Prequel liebt es, Versatzstücke viermal, achtmal, 32-mal zu loopen, alle paar Takte darf mal ein neues Fingerschnippen aufpoppen oder, Sensation, eine Snare Drum irgendwann dann.
Und natürlich muss Prequel, bürgerlich Jamie Lorusso-Zyskind, aufgewachsen in einer jüdisch-italienischen Familie, hier keine Antwort geben, wir sind hier schließlich nicht in der Ratgeber-Literatur. Was er stattdessen tut: House und Liebe uniten. Das geht schon mit dem richtig guten, richtig altmodischen Intro los, mit dem Sprachsample „I Need Your Love“ zu Cocktail-Jazz und sagt damit: Classico! Das ist so der Geist. „When Love Is New“ zeigt die Verliebtheit als 360°-Panorama der Verspultheit, einen Zustand, in dem sich die Welt biegt und zur gleichen Zeit alles viel, viel schneller abläuft und total langsam. Bei 125 Schlägen pro Minute hat der Beat Raum, sich aufzubauen. Prequel liebt es, Versatzstücke viermal, achtmal, 32-mal zu loopen, alle paar Takte darf mal ein neues Fingerschnippen aufpoppen oder, Sensation, eine Snare Drum irgendwann dann. Die Offbeats in der Rhythmus-Sektion haben das Synkopische von lateinamerikanischen und afro-kubanischen Musiken.

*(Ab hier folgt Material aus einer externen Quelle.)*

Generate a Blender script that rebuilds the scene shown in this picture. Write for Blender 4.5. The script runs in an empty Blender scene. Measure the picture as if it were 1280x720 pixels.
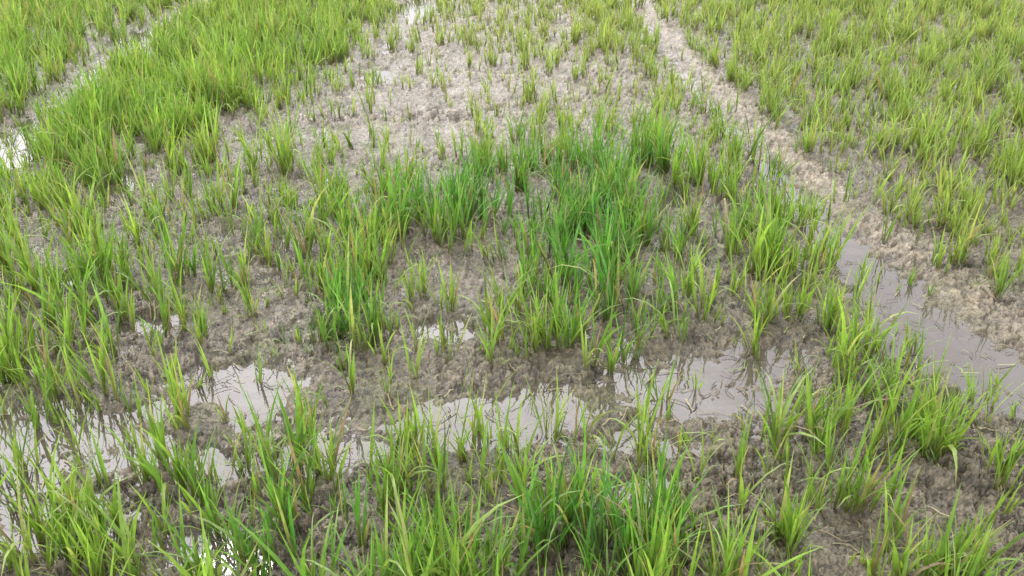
import bpy, math, numpy as np
rng = np.random.default_rng(11)
sc = bpy.context.scene

# ---------------------------------------------------------------- noise
def hsh(ix, iy, seed):
    a = (ix.astype(np.int64)*374761393 + iy.astype(np.int64)*668265263 + seed*1274126177) & 0xffffffff
    a = ((a ^ (a >> 13))*1274126177) & 0xffffffff
    a = ((a ^ (a >> 16))*2246822519) & 0xffffffff
    a = a ^ (a >> 15)
    return (a & 0xffffff)/float(0x1000000)
def perlin(x, y, seed=0):
    ix = np.floor(x); iy = np.floor(y); fx = x-ix; fy = y-iy
    u = fx*fx*fx*(fx*(fx*6-15)+10); v = fy*fy*fy*(fy*(fy*6-15)+10)
    def g(dx, dy):
        a = hsh(ix+dx, iy+dy, seed)*2*math.pi
        return np.cos(a)*(fx-dx)+np.sin(a)*(fy-dy)
    return ((g(0,0)*(1-u)+g(1,0)*u)*(1-v)+(g(0,1)*(1-u)+g(1,1)*u)*v)*1.5
def fbm(x, y, s, o=3, seed=0):
    r = 0; a = 1; t = 0
    for i in range(o):
        r = r+a*perlin(x/s, y/s, seed+i*17); t += a; a *= .5; s *= .5
    return r/t
def worley(x, y, seed=0):
    ix = np.floor(x); iy = np.floor(y)
    f1 = np.full(x.shape, 9.); f2 = np.full(x.shape, 9.); idv = np.zeros(x.shape)
    for dx in (-1,0,1):
        for dy in (-1,0,1):
            cx = ix+dx; cy = iy+dy
            d = np.hypot(cx+hsh(cx,cy,seed)-x, cy+hsh(cx,cy,seed+5)-y)
            idv = np.where(d<f1, hsh(cx,cy,seed+9), idv)
            f2 = np.minimum(f2, np.maximum(f1, d)); f1 = np.minimum(f1, d)
    return f1, f2, idv
def sm(a, b, x):
    t = np.clip((x-a)/(b-a), 0, 1); return t*t*(3-2*t)

# ---------------------------------------------------------------- field layout (metres; y = away down the plot)
def ridge_x(y): return np.interp(y, [-5,1,2.0,2.74,3.12,3.58,4.3,5.27,6.75,9.5,30],[3.2,2.35,1.98,1.78,1.69,1.60,1.52,1.44,1.36,1.33,1.2])
def furrow_x(y): return np.interp(y, [-5,1,3,4.54,5.1,6.23,7.55,8.7,30],[-1.9,-2.3,-2.6,-2.78,-2.9,-3.02,-3.12,-3.12,-3.6])
# cx, cy, rx, ry, depth
PUD = [(-.25,2.70,.12,.08,1),(-.88,2.36,.22,.13,1),(-.12,2.17,.30,.12,1),(.14,2.26,.22,.09,1),(.58,2.34,.28,.19,1),(.80,2.52,.22,.13,.9),
       (.16,2.72,.09,.06,.9),(-1.42,2.12,.28,.15,.95),(-1.50,1.86,.28,.16,.95),(-1.15,2.22,.14,.07,.8),(-1.78,2.45,.22,.11,.9),(-1.2,1.72,.24,.10,.9),
       (-.5,1.98,.24,.08,.8),(.42,2.08,.24,.06,.8),(.95,2.35,.10,.15,.6),(.35,2.62,.10,.05,.6),(-1.3,2.75,.16,.07,.8),(-1.8,3.1,.16,.07,.8),(-1.0,1.98,.24,.07,.8),(-.75,1.62,.16,.06,.8),(.3,1.85,.14,.05,.8),
       (1.50,2.66,.22,.42,1.15),(1.66,2.34,.28,.26,1),(1.46,3.05,.15,.36,1.15),(1.40,3.45,.12,.3,1.05),(1.38,3.85,.13,.28,1.2),(1.35,4.35,.10,.3,1.2),(1.29,5.1,.08,.35,1),(1.75,2.05,.3,.2,.8),
       (-.95,9.0,.22,.9,1),(-1.0,7.3,.12,.35,.9),(.95,9.6,.12,.4,.8),(-5.0,9.6,.5,.6,1),(-.95,6.3,.14,.3,.9),(-1.9,3.9,.18,.1,.9),
       (3.1,4.5,.25,.10,.8),(2.6,3.4,.12,.10,.7),(.75,3.95,.16,.07,1),(-.55,5.2,.2,.1,.8),(-2.0,4.15,.3,.1,.9),(-1.2,3.2,.15,.06,.8),(-1.5,4.9,.2,.1,.9),(3.6,5.6,.3,.12,.8),(-1.0,4.2,.15,.07,.8),(2.3,5.2,.15,.1,.7)]
def base_h(x, y):
    wx = x+0.13*fbm(x,y,.22,3,31)+.04*perlin(x/.06,y/.06,38); wy = y+0.13*fbm(x,y,.22,3,47)+.04*perlin(x/.06,y/.06,39)
    low = np.exp(-((y-2.1)/.6)**2)*sm(1.3,-.6,x)
    h = 0.026-.011*low+0.013*fbm(x,y,.55,2,3)+0.015*fbm(x,y,.17,2,9)
    p = np.zeros_like(x)
    for cx,cy,rx,ry,d in PUD:
        q = np.hypot((wx-cx)/rx,(wy-cy)/ry)
        p = np.maximum(p, d*(1-sm(.35,1.55,q)))
    p = p*(.85+.5*fbm(x,y,.09,2,303)).clip(.3,1.15)
    fx = furrow_x(y)
    q = np.abs(wx-fx)/(.21); p = np.maximum(p, (.72+.34*np.sin(y*3.1)*np.sin(y*1.3+1))*(1-sm(.3,1.5,q))*sm(3.6,4.6,y))
    rx = ridge_x(y)
    ql = np.abs(wx-(rx-.15))/.13; p = np.maximum(p, .56*(1-sm(.3,1.4,ql))*sm(2,3,y))
    h = h - 0.048*p
    ww = x+.04*fbm(x,y,.3,3,531)
    qr = (ww-rx)/np.interp(y,[1,2.5,4,10],[.12,.10,.09,.12])
    rr = np.exp(-qr*qr)*sm(1.9,2.7,y)*(.72+.6*fbm(x,y,.35,3,411)).clip(.3,1)
    h = h+0.022*rr
    return h, p, rr
def ground_h(x, y):
    h, p, rr = base_h(x, y)
    ox = x+.024*perlin(x/.05,y/.05,71)+.01*perlin(x/.02,y/.02,73); oy = y+.024*perlin(x/.05,y/.05,72)+.01*perlin(x/.02,y/.02,74)
    f1,f2,i1 = worley(ox/.055, oy/.055, 5)
    g1,g2,i2 = worley(ox/.024, oy/.024, 15)
    lum = (sm(0,.30,f2-f1)-.6)*.009 + (i1-.5)*.016 + (.5-f1)*.006 + (sm(0,.35,g2-g1)-.6)*.008 + (i2-.5)*.012
    lum = lum+0.013*fbm(x,y,.085,3,21)+.004*perlin(x/.012,y/.012,33)
    amp = (.6+.7*sm(-.4,.5,fbm(x,y,.5,2,61)))
    amp = amp*(1-.30*np.clip(p,0,1)*sm(-1.6,-.2,x))*(1-.30*rr)
    lum = lum*amp
    return h+lum, lum, p, rr

# ---------------------------------------------------------------- materials
def newmat(name):
    m = bpy.data.materials.new(name); m.use_nodes = True
    nt = m.node_tree; nt.nodes.clear()
    return m, nt, nt.nodes, nt.links
mud, nt, N, L = newmat("wet_mud")
out = N.new("ShaderNodeOutputMaterial"); bs = N.new("ShaderNodeBsdfPrincipled"); L.new(bs.outputs[0], out.inputs[0])
geo = N.new("ShaderNodeNewGeometry"); at = N.new("ShaderNodeAttribute"); at.attribute_name = "tint"
n1 = N.new("ShaderNodeTexNoise"); n1.inputs["Scale"].default_value = 38; n1.inputs["Detail"].default_value = 7; n1.inputs["Roughness"].default_value=.78
L.new(geo.outputs["Position"], n1.inputs["Vector"])
r1 = N.new("ShaderNodeValToRGB"); r1.color_ramp.elements[0].position=.37; r1.color_ramp.elements[1].position=.65
r1.color_ramp.elements[0].color=(.40,.37,.30,1); r1.color_ramp.elements[1].color=(1.6,1.54,1.40,1)
L.new(n1.outputs["Fac"], r1.inputs[0])
mx = N.new("ShaderNodeMix"); mx.data_type='RGBA'; mx.blend_type='MULTIPLY'; mx.inputs[0].default_value=1
L.new(at.outputs["Color"], mx.inputs[6]); L.new(r1.outputs[0], mx.inputs[7]); L.new(mx.outputs[2], bs.inputs["Base Color"])
n2 = N.new("ShaderNodeTexNoise"); n2.inputs["Scale"].default_value=95; n2.inputs["Detail"].default_value=5
L.new(geo.outputs["Position"], n2.inputs["Vector"])
bp = N.new("ShaderNodeBump"); bp.inputs["Strength"].default_value=.85; bp.inputs["Distance"].default_value=.011
L.new(n2.outputs["Fac"], bp.inputs["Height"]); L.new(bp.outputs[0], bs.inputs["Normal"])
n3 = N.new("ShaderNodeTexNoise"); n3.inputs["Scale"].default_value=9; n3.inputs["Detail"].default_value=4
L.new(geo.outputs["Position"], n3.inputs["Vector"])
r3 = N.new("ShaderNodeMapRange"); r3.inputs[1].default_value=.38; r3.inputs[2].default_value=.62; r3.inputs[3].default_value=.06; r3.inputs[4].default_value=.45
L.new(n3.outputs["Fac"], r3.inputs[0]); L.new(r3.outputs[0], bs.inputs["Roughness"])
bs.inputs["IOR"].default_value=1.47
# water
wat, nt, N, L = newmat("muddy_water")
out = N.new("ShaderNodeOutputMaterial")
geo = N.new("ShaderNodeNewGeometry")
tr = N.new("ShaderNodeBsdfTransparent"); tr.inputs[0].default_value=(.66,.60,.51,1)
df = N.new("ShaderNodeBsdfDiffuse"); df.inputs[0].default_value=(.15,.128,.105,1)
m1 = N.new("ShaderNodeMixShader"); m1.inputs[0].default_value=.38
L.new(tr.outputs[0], m1.inputs[1]); L.new(df.outputs[0], m1.inputs[2])
gl = N.new("ShaderNodeBsdfGlossy"); gl.inputs["Roughness"].default_value=.025; gl.inputs[0].default_value=(1,1,1,1)
fr = N.new("ShaderNodeFresnel"); fr.inputs[0].default_value=1.62
nw = N.new("ShaderNodeTexNoise"); nw.inputs["Scale"].default_value=11; nw.inputs["Detail"].default_value=2
L.new(geo.outputs["Position"], nw.inputs["Vector"])
bw = N.new("ShaderNodeBump"); bw.inputs["Strength"].default_value=.16; bw.inputs["Distance"].default_value=.01
L.new(nw.outputs["Fac"], bw.inputs["Height"]); L.new(bw.outputs[0], gl.inputs["Normal"]); L.new(bw.outputs[0], fr.inputs["Normal"])
m2 = N.new("ShaderNodeMixShader"); L.new(fr.outputs[0], m2.inputs[0]); L.new(m1.outputs[0], m2.inputs[1]); L.new(gl.outputs[0], m2.inputs[2])
L.new(m2.outputs[0], out.inputs[0])
# leaf
def leafmat(name, trans, rough):
    m, nt, N, L = newmat(name)
    out = N.new("ShaderNodeOutputMaterial"); at = N.new("ShaderNodeAttribute"); at.attribute_name="tint"
    geo = N.new("ShaderNodeNewGeometry"); nz = N.new("ShaderNodeTexNoise"); nz.inputs["Scale"].default_value=45; nz.inputs["Detail"].default_value=3
    L.new(geo.outputs["Position"], nz.inputs["Vector"])
    mr = N.new("ShaderNodeMapRange"); mr.inputs[1].default_value=.3; mr.inputs[2].default_value=.7; mr.inputs[3].default_value=.78; mr.inputs[4].default_value=1.2
    L.new(nz.outputs["Fac"], mr.inputs[0])
    vm = N.new("ShaderNodeVectorMath"); vm.operation='SCALE'; L.new(at.outputs["Color"], vm.inputs[0]); L.new(mr.outputs[0], vm.inputs["Scale"])
    b = N.new("ShaderNodeBsdfPrincipled"); b.inputs["Roughness"].default_value=rough; L.new(vm.outputs[0], b.inputs["Base Color"])
    b.inputs["Specular IOR Level"].default_value=.5
    t = N.new("ShaderNodeBsdfTranslucent")
    v2 = N.new("ShaderNodeVectorMath"); v2.operation='MULTIPLY'; v2.inputs[1].default_value=(1.5,1.42,.9); L.new(vm.outputs[0], v2.inputs[0]); L.new(v2.outputs[0], t.inputs[0])
    mm = N.new("ShaderNodeMixShader"); mm.inputs[0].default_value=trans; L.new(b.outputs[0], mm.inputs[1]); L.new(t.outputs[0], mm.inputs[2]); L.new(mm.outputs[0], out.inputs[0])
    return m
leaf = leafmat("rice_leaf", .40, .45); straw = leafmat("dry_straw", .15, .6)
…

Um ihnen Kontrast zu geben, taucht mittendrin ein Ruhe-Break auf und macht Platz für eine Violine. „I Tried To Tell Him“ hat die ausgeprägt körperlichen Drum-Sounds der Masters At Work-Produktionen, mit dem Unterschied jedoch, dass wie schon in früheren Prequel-Tracks das „Jazzige“, hier ein Piano-Geklimpere, ja wirklich Geklimpere, keine tragende Rolle spielt, sondern im Gegensatz dazu abläuft als Nebengeschichte. Am Ende: Applaus aus einer TV-Show. „I’ll Never Stop Loving You“ vergeht ähnlich, ein jackender Groove, ein Sopransaxofon, eine Frauenstimme. Weitere Interludes und das Outro bestehen im Grunde komplett aus Samples alter Stücke. Eines der wenigen Fotos zeigt Prequel unter einem großen Poster sitzend, darauf die berühmte Maske des Rap, MF DOOM, vom Kollabo-Album „Madvillain“ mit Madlib. Diese rohe Energie bei gleichzeitiger Leidenschaft für das Physische und Wuchtige, die zeichnet dieses House-Album aus. Heute nur L.I.E.B.E. für dich, mein Schatz! Diese Worte gehen über und verhallen in das große „And That’s The Story Of Their Love“. Hebt an, zu kicken.